To solve this problem, let's first write down the relevant formulas and given information:
1. **Energy of a photon (\(E\))**:
The energy of a photon is given by:
\[
E = \frac{hc}{\lambda_2}
\]
where \(h\) is Planck's constant, \(c\) is the speed of light, and \(\lambda_2\) is the wavelength of the photon.
2. **Kinetic energy of the proton**:
We are given that the energy of the photon is equal to the kinetic energy of the proton. Therefore:
\[
K = E
\]
where \(K\) is the kinetic energy of the proton.
3. **de Broglie wavelength of the proton (\(\lambda_1\))**:
The de Broglie wavelength is given by:
\[
\lambda_1 = \frac{h}{p}
\]
where \(p\) is the momentum of the proton. The momentum \(p\) can be related to the kinetic energy \(K\) by:
\[
p = \sqrt{2mK}
\]
where \(m\) is the mass of the proton.
Now, let's proceed to find the relationship between \(\frac{\lambda_1}{\lambda_2}\).

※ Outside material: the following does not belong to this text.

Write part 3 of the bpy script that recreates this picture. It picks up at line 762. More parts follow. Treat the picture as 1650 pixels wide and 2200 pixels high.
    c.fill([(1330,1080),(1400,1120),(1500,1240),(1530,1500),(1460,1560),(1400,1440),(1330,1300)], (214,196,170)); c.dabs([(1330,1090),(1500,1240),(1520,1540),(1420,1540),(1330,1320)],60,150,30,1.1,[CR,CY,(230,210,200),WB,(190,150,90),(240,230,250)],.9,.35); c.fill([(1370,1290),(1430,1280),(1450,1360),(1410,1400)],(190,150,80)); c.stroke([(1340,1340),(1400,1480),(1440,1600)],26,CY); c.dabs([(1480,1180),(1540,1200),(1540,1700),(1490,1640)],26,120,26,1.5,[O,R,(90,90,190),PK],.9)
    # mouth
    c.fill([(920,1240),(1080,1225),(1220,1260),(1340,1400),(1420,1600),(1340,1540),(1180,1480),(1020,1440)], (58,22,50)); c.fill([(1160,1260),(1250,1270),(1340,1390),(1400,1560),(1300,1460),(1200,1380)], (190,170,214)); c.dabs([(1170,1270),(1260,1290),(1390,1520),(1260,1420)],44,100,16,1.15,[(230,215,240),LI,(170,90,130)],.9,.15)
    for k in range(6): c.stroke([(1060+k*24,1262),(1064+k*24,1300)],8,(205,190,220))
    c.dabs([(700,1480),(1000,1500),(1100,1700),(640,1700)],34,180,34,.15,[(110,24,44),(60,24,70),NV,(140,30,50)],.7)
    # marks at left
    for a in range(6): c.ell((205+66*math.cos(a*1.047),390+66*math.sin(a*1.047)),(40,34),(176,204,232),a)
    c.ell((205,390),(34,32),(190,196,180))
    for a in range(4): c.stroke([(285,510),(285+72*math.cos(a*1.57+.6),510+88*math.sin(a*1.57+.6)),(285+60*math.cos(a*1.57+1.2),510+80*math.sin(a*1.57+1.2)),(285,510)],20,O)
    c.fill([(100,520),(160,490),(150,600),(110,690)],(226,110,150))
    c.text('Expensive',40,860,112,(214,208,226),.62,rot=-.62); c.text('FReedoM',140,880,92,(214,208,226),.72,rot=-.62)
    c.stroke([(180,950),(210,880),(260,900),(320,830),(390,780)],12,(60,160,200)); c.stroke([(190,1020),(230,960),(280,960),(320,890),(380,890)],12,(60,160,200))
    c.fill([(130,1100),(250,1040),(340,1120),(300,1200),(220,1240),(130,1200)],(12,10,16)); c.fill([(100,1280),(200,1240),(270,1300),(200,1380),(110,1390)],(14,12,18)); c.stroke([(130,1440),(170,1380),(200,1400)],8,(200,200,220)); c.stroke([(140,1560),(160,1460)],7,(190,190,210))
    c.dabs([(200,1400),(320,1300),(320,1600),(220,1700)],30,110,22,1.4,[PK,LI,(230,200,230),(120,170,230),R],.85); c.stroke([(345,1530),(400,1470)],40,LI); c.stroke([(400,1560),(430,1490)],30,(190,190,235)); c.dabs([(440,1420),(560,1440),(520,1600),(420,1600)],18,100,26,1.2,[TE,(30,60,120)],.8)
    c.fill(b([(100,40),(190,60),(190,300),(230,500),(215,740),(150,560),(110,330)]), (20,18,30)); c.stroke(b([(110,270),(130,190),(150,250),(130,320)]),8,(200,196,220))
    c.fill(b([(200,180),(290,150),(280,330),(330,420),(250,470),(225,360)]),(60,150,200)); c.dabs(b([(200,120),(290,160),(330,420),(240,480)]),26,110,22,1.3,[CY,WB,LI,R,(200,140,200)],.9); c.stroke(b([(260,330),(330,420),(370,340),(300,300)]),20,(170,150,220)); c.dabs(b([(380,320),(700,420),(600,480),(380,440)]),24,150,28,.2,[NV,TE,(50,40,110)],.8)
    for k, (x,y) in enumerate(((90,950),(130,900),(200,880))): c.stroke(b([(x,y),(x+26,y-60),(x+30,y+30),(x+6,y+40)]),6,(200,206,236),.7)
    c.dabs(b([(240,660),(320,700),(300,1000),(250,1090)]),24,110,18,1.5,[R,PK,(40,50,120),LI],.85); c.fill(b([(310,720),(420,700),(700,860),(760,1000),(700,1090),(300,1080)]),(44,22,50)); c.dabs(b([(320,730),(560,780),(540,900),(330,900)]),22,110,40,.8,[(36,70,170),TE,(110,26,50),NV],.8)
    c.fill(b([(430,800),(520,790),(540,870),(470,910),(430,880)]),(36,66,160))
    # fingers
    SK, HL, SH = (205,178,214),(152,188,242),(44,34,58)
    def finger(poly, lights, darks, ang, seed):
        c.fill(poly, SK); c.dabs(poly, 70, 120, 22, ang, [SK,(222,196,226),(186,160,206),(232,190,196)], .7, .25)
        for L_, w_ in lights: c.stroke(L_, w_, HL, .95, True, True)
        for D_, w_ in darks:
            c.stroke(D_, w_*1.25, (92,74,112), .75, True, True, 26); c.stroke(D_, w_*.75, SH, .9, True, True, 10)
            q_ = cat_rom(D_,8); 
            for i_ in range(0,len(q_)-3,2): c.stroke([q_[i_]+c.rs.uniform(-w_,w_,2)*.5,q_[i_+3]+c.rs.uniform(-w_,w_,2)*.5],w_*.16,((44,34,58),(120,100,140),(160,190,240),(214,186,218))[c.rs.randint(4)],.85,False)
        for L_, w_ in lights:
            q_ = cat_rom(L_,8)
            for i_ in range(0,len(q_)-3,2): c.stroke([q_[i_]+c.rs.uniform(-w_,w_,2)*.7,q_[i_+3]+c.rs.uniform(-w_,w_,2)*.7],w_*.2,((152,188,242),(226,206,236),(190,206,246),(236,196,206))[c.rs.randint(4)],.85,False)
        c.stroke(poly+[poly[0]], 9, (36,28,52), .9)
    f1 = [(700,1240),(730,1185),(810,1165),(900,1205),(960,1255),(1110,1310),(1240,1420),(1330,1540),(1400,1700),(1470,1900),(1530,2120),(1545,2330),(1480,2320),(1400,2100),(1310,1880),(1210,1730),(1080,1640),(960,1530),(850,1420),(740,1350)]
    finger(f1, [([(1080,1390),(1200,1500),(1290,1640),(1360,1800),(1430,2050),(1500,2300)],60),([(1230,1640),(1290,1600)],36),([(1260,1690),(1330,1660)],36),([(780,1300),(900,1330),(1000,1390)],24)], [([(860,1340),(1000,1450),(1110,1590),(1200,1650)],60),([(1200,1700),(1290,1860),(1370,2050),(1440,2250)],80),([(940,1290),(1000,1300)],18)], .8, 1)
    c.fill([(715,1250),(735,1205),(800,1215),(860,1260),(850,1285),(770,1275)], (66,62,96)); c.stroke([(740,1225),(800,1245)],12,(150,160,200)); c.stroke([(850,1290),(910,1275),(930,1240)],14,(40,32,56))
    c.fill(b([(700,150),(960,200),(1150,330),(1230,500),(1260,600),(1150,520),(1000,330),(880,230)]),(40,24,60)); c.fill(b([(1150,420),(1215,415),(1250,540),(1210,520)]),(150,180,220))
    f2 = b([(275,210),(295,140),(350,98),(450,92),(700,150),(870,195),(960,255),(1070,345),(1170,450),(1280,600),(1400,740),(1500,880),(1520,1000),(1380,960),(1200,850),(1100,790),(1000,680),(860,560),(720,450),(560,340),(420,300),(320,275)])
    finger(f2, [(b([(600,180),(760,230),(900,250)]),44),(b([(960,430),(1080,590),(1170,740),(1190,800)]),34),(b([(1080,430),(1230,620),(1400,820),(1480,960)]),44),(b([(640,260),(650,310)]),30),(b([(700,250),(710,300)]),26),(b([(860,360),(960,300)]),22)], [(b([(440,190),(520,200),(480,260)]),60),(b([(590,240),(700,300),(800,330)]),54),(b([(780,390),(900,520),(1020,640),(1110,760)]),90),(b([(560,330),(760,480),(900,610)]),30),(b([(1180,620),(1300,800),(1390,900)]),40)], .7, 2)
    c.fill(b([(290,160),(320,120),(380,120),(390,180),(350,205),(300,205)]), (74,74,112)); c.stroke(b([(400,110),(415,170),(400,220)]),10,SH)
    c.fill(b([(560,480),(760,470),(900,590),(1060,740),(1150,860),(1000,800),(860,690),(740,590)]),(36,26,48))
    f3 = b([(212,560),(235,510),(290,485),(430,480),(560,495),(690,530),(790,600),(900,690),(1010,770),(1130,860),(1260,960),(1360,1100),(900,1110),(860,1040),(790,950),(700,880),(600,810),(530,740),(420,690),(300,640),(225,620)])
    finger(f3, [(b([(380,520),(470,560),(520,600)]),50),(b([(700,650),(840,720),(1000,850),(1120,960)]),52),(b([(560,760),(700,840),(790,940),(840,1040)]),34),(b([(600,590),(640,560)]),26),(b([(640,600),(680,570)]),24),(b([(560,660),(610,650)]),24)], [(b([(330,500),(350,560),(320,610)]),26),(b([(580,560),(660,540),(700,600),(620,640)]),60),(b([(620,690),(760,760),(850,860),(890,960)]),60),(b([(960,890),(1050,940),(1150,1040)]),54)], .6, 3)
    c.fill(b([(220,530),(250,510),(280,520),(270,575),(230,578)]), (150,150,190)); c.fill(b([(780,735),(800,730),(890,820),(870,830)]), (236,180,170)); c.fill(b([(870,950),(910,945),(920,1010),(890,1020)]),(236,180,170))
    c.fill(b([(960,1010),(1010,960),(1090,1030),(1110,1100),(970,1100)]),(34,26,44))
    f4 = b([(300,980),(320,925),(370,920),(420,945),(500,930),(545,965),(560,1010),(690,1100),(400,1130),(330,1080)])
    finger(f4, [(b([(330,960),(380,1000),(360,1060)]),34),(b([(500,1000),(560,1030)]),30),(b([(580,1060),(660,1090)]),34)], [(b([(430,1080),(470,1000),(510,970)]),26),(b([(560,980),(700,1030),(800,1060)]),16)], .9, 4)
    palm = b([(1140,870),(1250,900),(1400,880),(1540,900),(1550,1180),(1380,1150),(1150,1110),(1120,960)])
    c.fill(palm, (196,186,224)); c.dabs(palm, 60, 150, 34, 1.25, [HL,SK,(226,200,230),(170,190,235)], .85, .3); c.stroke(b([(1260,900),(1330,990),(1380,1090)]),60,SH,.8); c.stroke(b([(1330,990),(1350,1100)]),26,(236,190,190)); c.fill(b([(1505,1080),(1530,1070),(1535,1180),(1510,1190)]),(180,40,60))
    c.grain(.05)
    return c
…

### Step-by-step solution:
1. **Express the de Broglie wavelength of the proton (\(\lambda_1\))**:
Substitute \(p = \sqrt{2mK}\) into the de Broglie wavelength formula:
\[
\lambda_1 = \frac{h}{p} = \frac{h}{\sqrt{2mK}}
\]
2. **Express \(\lambda_1\) using \(E\)** (since \(K = E\)):
\[
\lambda_1 = \frac{h}{\sqrt{2mE}}
\]
3. **Express the wavelength of the photon (\(\lambda_2\))**:
From the energy of the photon:
\[
\lambda_2 = \frac{hc}{E}
\]
4. **Find the ratio \(\frac{\lambda_1}{\lambda_2}\)**:
\[
\frac{\lambda_1}{\lambda_2} = \frac{\frac{h}{\sqrt{2mE}}}{\frac{hc}{E}}
\]
Simplify the expression:
\[
\frac{\lambda_1}{\lambda_2} = \frac{h}{\sqrt{2mE}} \cdot \frac{E}{hc} = \frac{E^{1/2}}{\sqrt{2m} \cdot c}
\]
From the above equation, it's clear that \(\frac{\lambda_1}{\lambda_2}\) is proportional to \(E^{1/2}\).
### Answer:
\[
\frac{\lambda_1}{\lambda_2} \propto E^{1/2}
\]
So, the correct option is (B) \(E^{1/2}\).